Internal resistance optimization of a helmholtz resonator in noise control of small enclosures

This paper examines the influence of the internal resistance of a Helmholtz resonator on the noise control in a small enclosure. The absorptive process mainly occurring within the neck of a Helmholtz resonator provides the resonator with a damping (internal resistance) property, which directly dissipates the input energy in the resonator. The remaining non-dissipated energy is re-radiated back to the enclosure, such forming an effective secondary sound source, and resulting in acoustic interaction with the primary source. If the internal resistance of the resonator is low, the acoustic interaction between the enclosure and the resonator sharply splits the targeted resonance peak of the enclosure into two parts, and the peak response is significantly attenuated within a very narrow frequency band. By appropriately increasing the internal resistance at the resonance of the resonator, the working bandwidth can be enlarged at the expense of sacrificing the control performance due to the decreased amplitude.

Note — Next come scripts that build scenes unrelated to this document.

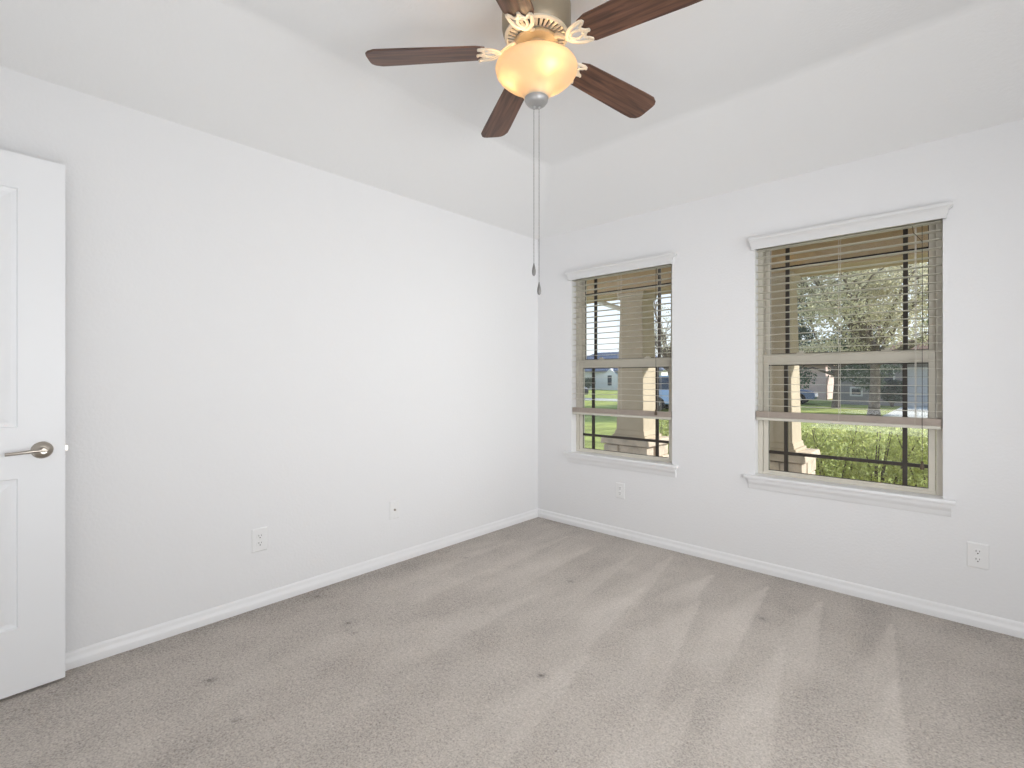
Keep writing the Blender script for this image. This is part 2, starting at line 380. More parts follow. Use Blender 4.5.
# ------------------------------------------------------------------ windows
def rect_frame(b, x0, x1, z0, z1, y0, y1, l, r, bt, tp):
    b.box(x0, x0+l, y0, y1, z0, z1); b.box(x1-r, x1, y0, y1, z0, z1)
    b.box(x0+l, x1-r, y0, y1, z0, z0+bt); b.box(x0+l, x1-r, y0, y1, z1-tp, z1)
STOOL = [(.080, 0), (.080, .010), (.078, .017), (.072, .022), (0, .022), (0, 0)]
def window(idx, x0, x1):
    root = empty('window_%d' % idx, ((x0+x1)/2, .1, WZ0)); tag(root, kind='structure')
    inv = Matrix.Translation((-(x0+x1)/2, -.1, -WZ0))
    def put(b, name, m, bevel=0, smooth=None, parent=None):
        bmesh.ops.transform(b.b, matrix=inv, verts=b.b.verts)
        o = b.build(name, m, parent or root, bevel=bevel, smooth=smooth); return o
    z0 = .607
    fr = MB(); rect_frame(fr, x0, x1, z0, WZ1, .066, .150, .028, .028, .016, .018)
    fr.box(x0+.028, x1-.028, .076, .080, z0+.012, z0+.020)
    put(fr, 'window_frame', M_vinyl, .002)
    a0, a1 = x0+.030, x1-.030
    # upper sash, outer track
    zb, zt = 1.338, WZ1-.018
    us = MB(); rect_frame(us, a0, a1, zb, zt, .112, .138, .029, .029, .036, .022); U = put(us, 'upper_sash', M_vinyl, .002)
    ls = MB(); zl0, zl1 = z0+.014, 1.370
    rect_frame(ls, a0, a1, zl0, zl1, .074, .108, .029, .029, .014, .066)
    ls.box(a0, a1, .068, .078, zl1-.066, zl1-.058); ls.box(a0, a1, .069, .078, zl1-.012, zl1-.002)
    Lw = put(ls, 'lower_sash', M_vinyl, .002)
    for par, y, q0, q1, top in ((U, .125, zb+.036, zt-.022, True), (Lw, .091, zl0+.014, zl1-.066, False)):
        put(MB().box(a0+.029, a1-.029, y-.003, y+.003, q0, q1), 'pane', M_glass, parent=par)
        g = MB(); xa, xb = a0+.029, a1-.029
        for xx in (xa+.098, xb-.098): g.box(xx-.0105, xx+.0105, y-.008, y+.008, q0, q1)
        zz = q1-.129 if top else q0+.115
        g.box(xa, xb, y-(.003 if top else .0078), y+(.003 if top else .0078), zz-(.006 if top else .0095), zz+(.006 if top else .0095))
        rect_frame(g, xa, xb, q0, q1, y-.009, y-.004, .003, .003, .003, .006)
        put(g, 'grid_bars', M_bronze, parent=par)
    for fx in (.25, .75):
        xx = a0+(a1-a0)*fx
        k = MB(); k.box(xx-.022, xx+.022, .080, .104, 1.370, 1.379); k.box(xx-.006, xx+.016, .070, .092, 1.379, 1.388)
        put(k, 'sash_lock', M_vinyl, .002)
    # interior stool and apron
    st = MB(); st.box(x0+.0005, x1-.0005, -.001, .078, .585, .607)
    st.prism([(0, .585), (.034, .585), (.037, .590), (.037, .602), (.033, .607), (0, .607)], (x0-.055, 0, 0), (x1+.050, 0, 0))
    put(st, 'window_stool', M_trim, .0015, smooth=40)
    ap = MB(); ap.prism([(0, .520), (.006, .520), (.011, .528), (.011, .545), (.015, .552), (.022, .560), (.026, .570), (.026, .585), (0, .585)], (x0-.034, 0, 0), (x1+.032, 0, 0))
    put(ap, 'apron', M_trim, smooth=35)
for i, (a, b_) in enumerate(WIN): window(i+1, a, b_)

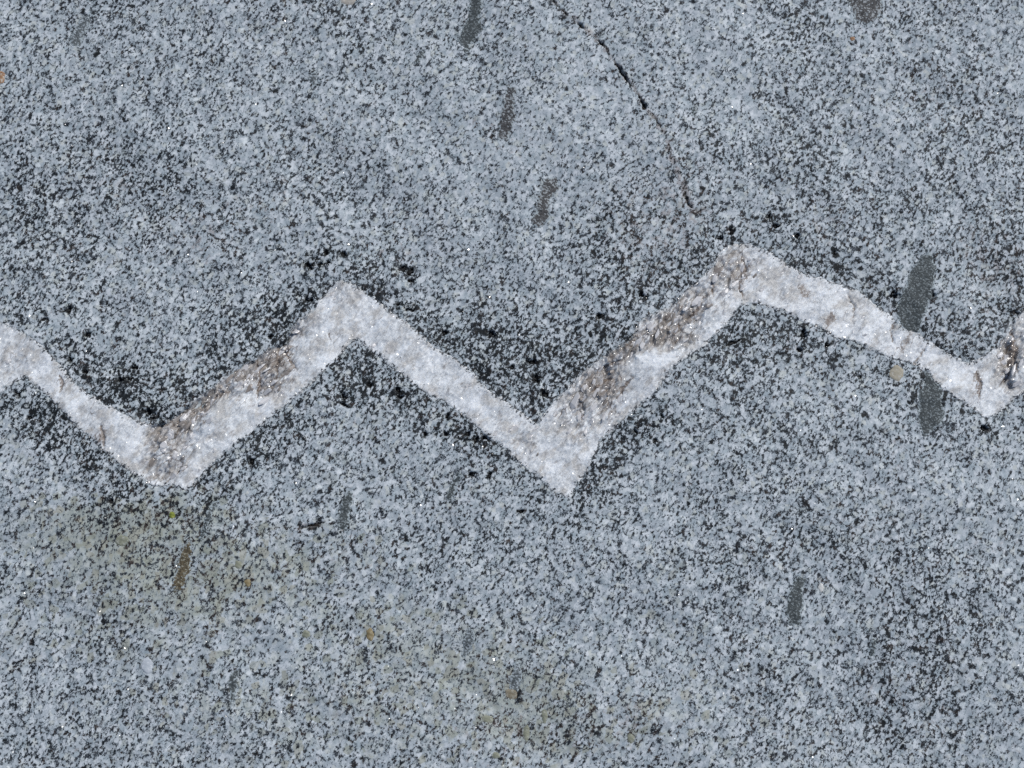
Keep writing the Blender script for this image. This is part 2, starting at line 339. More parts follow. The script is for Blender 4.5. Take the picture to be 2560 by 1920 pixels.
def granite_material():
    g = NT("granite"); b = g.b
    v = g.coord(rot=math.radians(60), stretch=1.35)
    vw = g.warp(v, 1.1, 1.0)
    vb = g.coord(rot=math.radians(60), stretch=1.15, shift=90)
    dens = g.attr('mica'); olive = g.attr('olive'); brown = g.attr('brown'); hole = g.attr('hole')
    # feldspar and quartz grains
    cell = g.vor(g.warp(vb, .9, .9), 0.42)
    sep = g.n('ShaderNodeSeparateColor'); g.l(cell.outputs['Color'], sep.inputs[0])
    fine = g.noise(vb, 1.3, 3, .65)
    mid = g.noise(vb, 0.20, 3, .6)
    light = g.mix(g.step(g.math('ADD', sep.outputs[0], g.math('MULTIPLY', g.math('SUBTRACT', fine, .5), 1.6)), .0, 1.0), (.39, .438, .470, 1), (.60, .64, .668, 1))
    light = g.mix(g.math('MULTIPLY', g.step(mid, .44, .66), .5), light, (.335, .41, .445, 1))
    light = g.mix(g.math('MULTIPLY', g.step(sep.outputs[1], .86, .95), .55), light, (.53, .55, .50, 1))
    light = g.mix(g.math('MULTIPLY', g.step(sep.outputs[2], .90, .96), .6), light, (.66, .71, .72, 1))
    light = g.mix(g.math('MULTIPLY', g.step(g.math('ADD', g.noise(vb, .12, 3, .6), g.math('MULTIPLY', olive, .34)), .55, .95), .75), light, (.36, .385, .325, 1))
    # mica flakes: thin, crooked, gathered between the pale grains
    n1 = g.noise(vw, 0.64, 4, .60)
    n1c = g.noise(g.warp(vb, .7, 1.2), 0.40, 4, .62)
    n1 = g.math('ADD', n1, g.math('MULTIPLY', g.math('SUBTRACT', n1c, n1), g.step(g.noise(vb, .11, 3, .6), .46, .60)))
    rid = g.noise(g.coord(rot=math.radians(68), stretch=1.3, shift=31), .62, 3, .6)
    rid = g.math('SUBTRACT', 1.0, g.math('MULTIPLY', g.math('ABSOLUTE', g.math('SUBTRACT', rid, .5)), 7.0))
    n2 = g.noise(vb, 2.4, 2, .5)
    n3 = g.noise(vb, 0.13, 3, .6)
    n4 = g.noise(g.warp(vb, .6, 1.6), 0.34, 3, .6)     # coarser clots of mica beside the vein
    edge = g.math('MULTIPLY', g.math('SUBTRACT', cell.outputs['Distance'], .45), .13)
    f = g.math('ADD', g.math('ADD', n1, edge), g.math('MULTIPLY', g.math('SUBTRACT', n2, .5), .26))
    f = g.math('ADD', f, g.math('MULTIPLY', g.math('MAXIMUM', rid, 0.0), .085))
    f = g.math('ADD', f, g.math('MULTIPLY', g.math('SUBTRACT', n3, .5), .24))
    f = g.math('ADD', f, g.math('MULTIPLY', g.math('SUBTRACT', n4, .46), g.math('MULTIPLY', g.math('MAXIMUM', dens, 0.0), .30)))
    f = g.math('ADD', f, g.math('MULTIPLY', dens, .074))
    halo = g.step(f, .455, .625)
    fleck = g.step(f, .582, .648)
    big = g.step(f, .67, .74)
    col = g.mix(g.math('MULTIPLY', halo, .50), light, (.19, .24, .27, 1))
    # tinted grains: olive and tan weathering, brown iron staining
    oc = g.vor(g.warp(vb, .5, 1.2), 0.30)
    osep = g.n('ShaderNodeSeparateColor'); g.l(oc.outputs['Color'], osep.inputs[0])
    om = g.step(g.math('ADD', osep.outputs[0], g.math('MULTIPLY', olive, .34)), .98, 1.08)
    otint = g.mix(osep.outputs[1], (.28, .30, .235, 1), (.33, .32, .25, 1))
    col = g.mix(g.math('MULTIPLY', om, .6), col, otint)
    bm = g.step(g.math('ADD', g.noise(vb, .3, 3, .6), g.math('MULTIPLY', brown, .20)), .62, .80)
    col = g.mix(g.math('MULTIPLY', bm, .5), col, (.25, .20, .18, 1))
    dark = g.mix(g.step(g.math('SUBTRACT', g.noise(vb, .45, 2, .5), g.math('MULTIPLY', dens, .22)), .28, .60), (.011, .015, .019, 1), (.054, .064, .078, 1))
    dark = g.mix(g.step(g.math('ADD', g.noise(vb, .28, 2, .5), g.math('MULTIPLY', g.math('ADD', brown, olive), .12)), .55, .72), dark, (.055, .040, .034, 1))
    dark = g.mix(big, dark, (.009, .011, .012, 1))
    col = g.mix(fleck, col, dark)
    col = g.mix(hole, col, (.012, .012, .013, 1))
    g.l(col, b.inputs['Base Color'])
    hgt = g.math('SUBTRACT', g.math('ADD', g.math('MULTIPLY', fine, .6), g.math('MULTIPLY', sep.outputs[0], .25)), g.math('MULTIPLY', fleck, .5))
    nrm = g.bump(hgt, .00022, .8)
    g.l(nrm, b.inputs['Normal'])
    b.inputs['Roughness'].default_value = .62
    b.inputs['Specular IOR Level'].default_value = .22
    # cleavage faces that flash
    g.l(g.facets(vb, 1.0, 1.6), b.inputs['Coat Normal'])
    g.l(g.math('MULTIPLY', g.step(g.noise(vb, .5, 2), .60, .70), .5), b.inputs['Coat Weight'])
    b.inputs['Coat Roughness'].default_value = .10
    return g.m

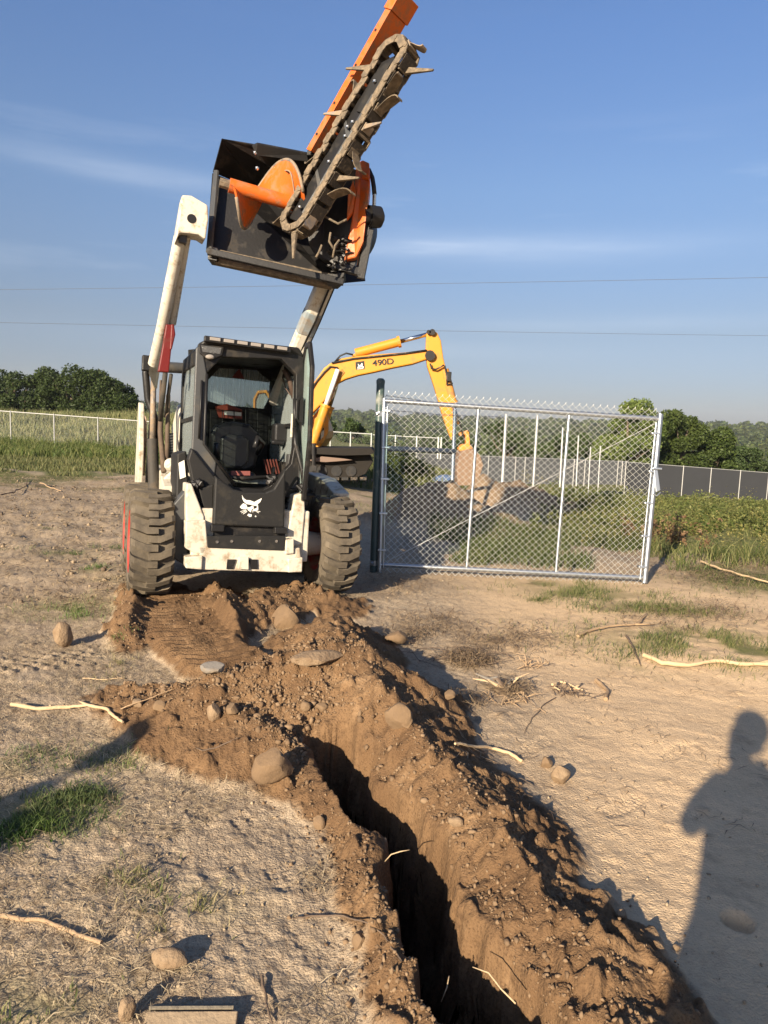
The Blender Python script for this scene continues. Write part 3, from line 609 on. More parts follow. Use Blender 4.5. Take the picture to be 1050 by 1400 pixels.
# seat
b = MB()
bk = pl([(293, 640), (290, 612), (288, 590), (297, 580), (318, 576), (342, 580), (356, 592), (356, 615), (350, 640), (336, 646), (305, 646)], 1, .42); b.prism(bk, (0, .14, 0)); b.build('seat_backrest', VINYL, skid, .035)
b = MB(); b.prism(pl([(303, 598), (312, 594), (332, 595), (341, 601), (340, 632), (332, 640), (308, 640), (301, 630)], 1, .37), (0, .06, 0)); b.build('back_pad', mat('worn_vinyl', (.035, .035, .036), .28, col2=(.06, .058, .05), sc=7, bump=.3, bsc=25), skid, .022)
b = MB(); b.prism(pl([(296, 646), (350, 646), (352, 656), (296, 655)], 1, .0), (0, .42, 0)); b.build('seat_cushion', VINYL, skid, .03)
b = MB(); b.prism(pl([(316, 644), (342, 644), (342, 650), (316, 650)], 1, -.03), (0, .02, 0)); b.build('seat_label', mat('faded_red_label', (.22, .07, .06), .6), skid)
b = MB(); b.tube([P(352, 620, 1, .3), P(360, 606, 1, .1), P(352, 598, 1, .02), P(348, 612, 1, .0)], .02, 8); b.build('control_lever', VINYL, skid, smooth=True)
b = MB(); b.tube([P(296, 628, 1, .1), P(296, 606, 1, .05)], [.03, .024], 10); b.build('control_lever', VINYL, skid, smooth=True)
b = MB(); b.tube([P(288, 640, 1, .1), P(286, 650, 1, -.05), P(330, 654, 1, -.1), P(372, 652, 1, -.05), P(374, 640, 1, .1)], .017, 8); b.build('lap_bar', BLACK, skid, smooth=True)
b = MB()
for k in range(5): b.beam(P(361+k*4, 628, 1, .3), P(366+k*4, 648, 1, .3), .008, .012)
b.build('red_vent_slats', mat('dark_red_slat', (.10, .025, .018), .7), skid)
b = MB(); b.box(P(382, 592, 1, .3), (.12, .16, .16)); b.box(P(380, 605, 1, .25), (.12, .05, .04)); b.build('monitor_pod', VINYL, skid, .02)
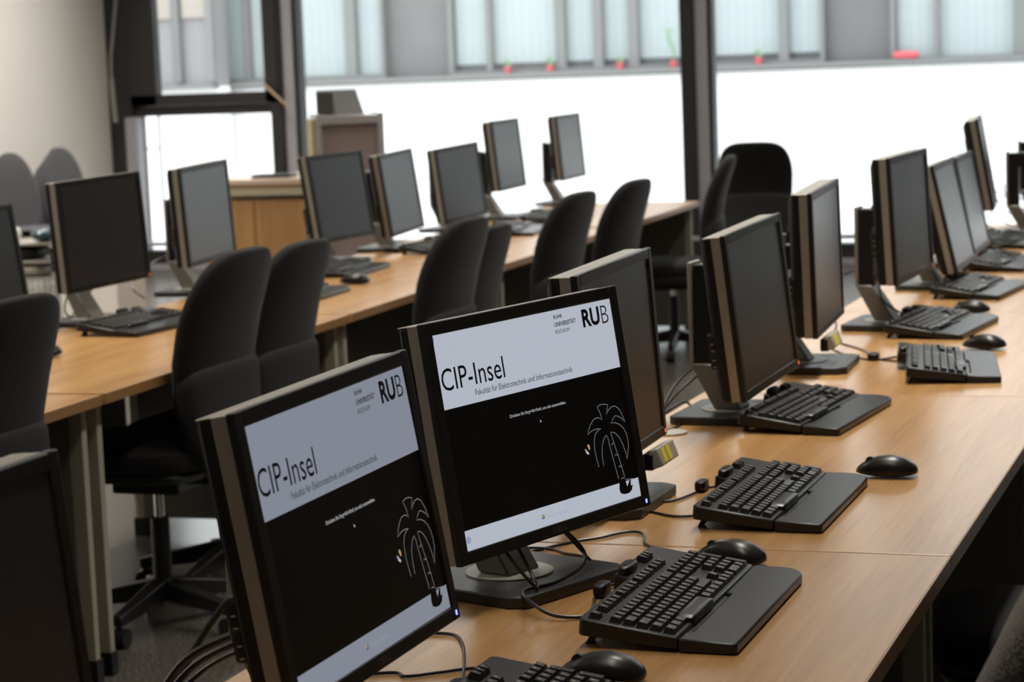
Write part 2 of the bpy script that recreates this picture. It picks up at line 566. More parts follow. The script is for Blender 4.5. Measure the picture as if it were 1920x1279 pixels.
facade_window([(-5.0, -4.51), (-4.44, -3.50), (-3.2, -2.3), (-2.2, -1.3)], 5.33, 7.9, 0.0)
facade_window([(0.4, 0.9), (1.0, 1.9), (2.0, 2.9)], 5.33, 7.9, 0.0)
facade_window([(4.8, 5.4), (5.5, 6.4), (6.5, 7.0)], 5.33, 7.9, 0.05)
# beige annex standing in front of the left end
anx = thing('annex_building', 'beige and mauve projecting block seen through the tilting sash at the left', 'building', (-14.44, 29.4, -4.0))
MB().box((-3.0, 0.19, 2.64), (6.0, 0.38, 5.28), M['fac_white']).build('lower_wall', anx, smooth=False)
MB().box((-3.0, 0.19, 6.7), (6.0, 0.38, 2.83), M['fac_mauve']).build('upper_wall', anx, smooth=False)
MB().box((-3.0, -0.06, 5.28), (6.0, 0.2, 0.07), M['fac_frame']).build('ledge', anx, smooth=False)
m = MB()
m.box((-0.90, -0.03, 7.25), (0.50, 0.06, 2.0), M['fac_brown'])
m.box((-0.30, -0.03, 7.25), (0.36, 0.06, 2.0), M['fac_brown'])
m.build('beige_cladding', anx, smooth=False)
MB().box((-0.57, -0.05, 6.75), (0.12, 0.10, 2.8), M['fac_grey']).build('downpipe', anx, smooth=False)
MB().box((-0.05, -0.05, 6.75), (0.10, 0.10, 2.8), M['fac_frame']).build('corner_trim', anx, smooth=False)

def plant(name, x, z, h, lab, bush=0.05):
    t = thing(name, lab, 'plant', (x, FY - 0.08, z), 0)
    MB().cyl((0, 0, 0), (0, 0, 0.09), 0.035, M['pot_red'], 0.05, 14).build('pot', t)
    m = MB()
    m.tube([(0, 0, 0.08), (-0.02, 0, 0.08 + h * 0.5), (-0.10 * h / 0.4, 0, 0.08 + h)], 0.008, M['leaf'])
    for k in range(6):
        a = k * 1.05
        zz = 0.10 + h * (0.2 + 0.13 * k)
        m.superq((math.cos(a) * bush * 0.5 - 0.1 * (zz - 0.1) , math.sin(a) * 0.02, zz), (bush * 0.55, 0.008, 0.022), M['leaf'], 1.0, nu=8, nv=6)
    m.build('foliage', t)
    return t
SILL = 1.315
plant('potted_plant', -10.30, SILL, 0.08, 'red pot with a low plant, leftmost of the pots on the opposite sill')
plant('potted_plant', -9.69, SILL, 0.10, 'red pot at the right end of the second wide blind opposite')
plant('potted_plant', -8.70, SILL, 0.07, 'red pot beneath the narrow blind opposite, left of the orchid')
plant('potted_plant', -7.96, SILL, 0.46, 'red pot with one long green arching stem on the opposite sill', 0.06)
plant('potted_plant', -6.80, SILL, 0.09, 'red pot with a small plant opposite, right of the dark window post')
tag(MB().superq((-4.86, FY - 0.08, 1.365), (0.17, 0.06, 0.05), M['pot_red'], 0.6).build('red_planter'),
    'low red oblong planter on the sill of the right-hand window opposite', 'planter')

# ------------------------------------------------------------------ desks
def make_desk(L, lab, loc, rz, group):
    t = thing('desk', lab, 'desk', loc, rz, group)
    m = MB()
    m.box((0, 0, DESK - 0.0135), (0.796, L - 0.004, 0.027), M['wood'])
    top = m.build('tabletop', t, bevel=0.0015, smooth=False)
    m = MB()
    m.box((0.3985, 0, DESK - 0.0135), (0.003, L - 0.004, 0.026), M['edge'])
    m.box((-0.3985, 0, DESK - 0.0135), (0.003, L - 0.004, 0.026), M['edge'])
    m.box((0, L / 2 - 0.001, DESK - 0.0135), (0.798, 0.002, 0.0255), M['seam'])
    m.box((0, -L / 2 + 0.001, DESK - 0.0135), (0.798, 0.002, 0.0255), M['seam'])
    m.build('edge_band', t, smooth=False)
    for s in (-1, 1):
        y = s * (L / 2 - 0.032)
        m = MB()
        m.box((0.34, y, 0.375), (0.045, 0.026, 0.635), M['leg_grey'])
        m.box((-0.34, y, 0.375), (0.045, 0.026, 0.635), M['leg_grey'])
        m.box((0, y - s * 0.012, 0.375), (0.66, 0.012, 0.625), M['leg_dark'])
        m.box((0, y, 0.675), (0.66, 0.024, 0.03), M['leg_grey'])
        lg = m.build('leg', t, bevel=0.002)
        MB().box((0.34, y, 0.03), (0.055, 0.036, 0.06), M['black']).box((-0.34, y, 0.03), (0.055, 0.036, 0.06), M['black']).box((0.0, y, 0.072), (0.66, 0.02, 0.02), M['black']).build('foot', lg, bevel=0.002)
    MB().box((-0.30, 0, 0.62), (0.10, L - 0.3, 0.012), M['leg_grey']).box((-0.25, 0, 0.645), (0.008, L - 0.3, 0.06), M['leg_grey']).box((-0.35, 0, 0.645), (0.008, L - 0.3, 0.06), M['leg_grey']).build('cable_tray', t)
    MB().box((-0.375, 0, 0.52), (0.016, L - 0.12, 0.32), M['leg_dark']).build('added_dark_panel', t, smooth=False)  # dark panel added to hide the bright floor seen beneath the desk
    return t

DX = -0.905
desk0 = make_desk(1.612, 'beech desk nearest the camera, under the two lit monitors', (DX, 3.458 - 0.807, 0), 0, 'desks of the right row')
gr = 'desks of the right row'
dup(desk0, (DX, 3.458 - 0.807 - 1.614, 0), 0, 'beech desk at the bottom edge, before the one with the lit monitors', gr)
names = ['second beech desk of the right row, with the lone mouse beside its keyboard', 'third beech desk of the right row, with the turned keyboard near its edge',
         'fourth beech desk of the right row, under the two monitors tilted far back', 'farthest beech desk of the right row, by the bare monitor stands']
for k, n in enumerate(names):
    dup(desk0, (DX, 3.458 + 0.807 + 1.614 * k, 0), 0, n, gr)

# left row, turned slightly
RA = R(1.9)
def left_pos(y, off=0.0):
    """point on the left row: y along the row, off = distance behind its front edge"""
    return (-2.785 - math.tan(RA) * (y - 5.0) - off * math.cos(RA), y - off * math.sin(RA))
gl = 'desks of the left row'
names = ['beech desk of the left row at the left edge of the picture', 'beech desk of the left row whose front leg stands bare between the chairs',
         'beech desk of the left row under the monitor before the bright low pane', 'beech desk of the left row under the two adjoining grey-reflecting screens',
         'beech desk at the window end of the left row']
YS = [4.10, 5.79, 7.48, 9.17, 10.92]
deskL = None
for y, n in zip(YS, names):
    p = left_pos(y, 0.40)
    if deskL is None:
        deskL = make_desk(1.675, n, (p[0], p[1], 0), RA, gl)
    else:
        dup(deskL, (p[0], p[1], 0), RA, n, gl)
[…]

However, if the resistance is over-increased, the strength of volume velocity out of the resonator aperture becomes too low; compromising the effective acoustic interaction with the enclosure and resulting in insignificant control at the targeted resonance peak. In this paper, a mathematical model describing the acoustic interaction of a resonator and a small enclosure is presented. An analytical solution is obtained on the pressure field inside the enclosure and the radiation of the resonator. Based on the analytical solutions, an energy reduction index describing the strength of acoustic interaction in the enclosure with a resonator is defined. Series of numerical simulations are conducted to illustrate the influence of the internal resistance on the energy reduction and on the dissipated and re-radiated energy. Finally, the optimal internal resistance is obtained. Experimental results using one resonator are also carried out and compared with simulation results.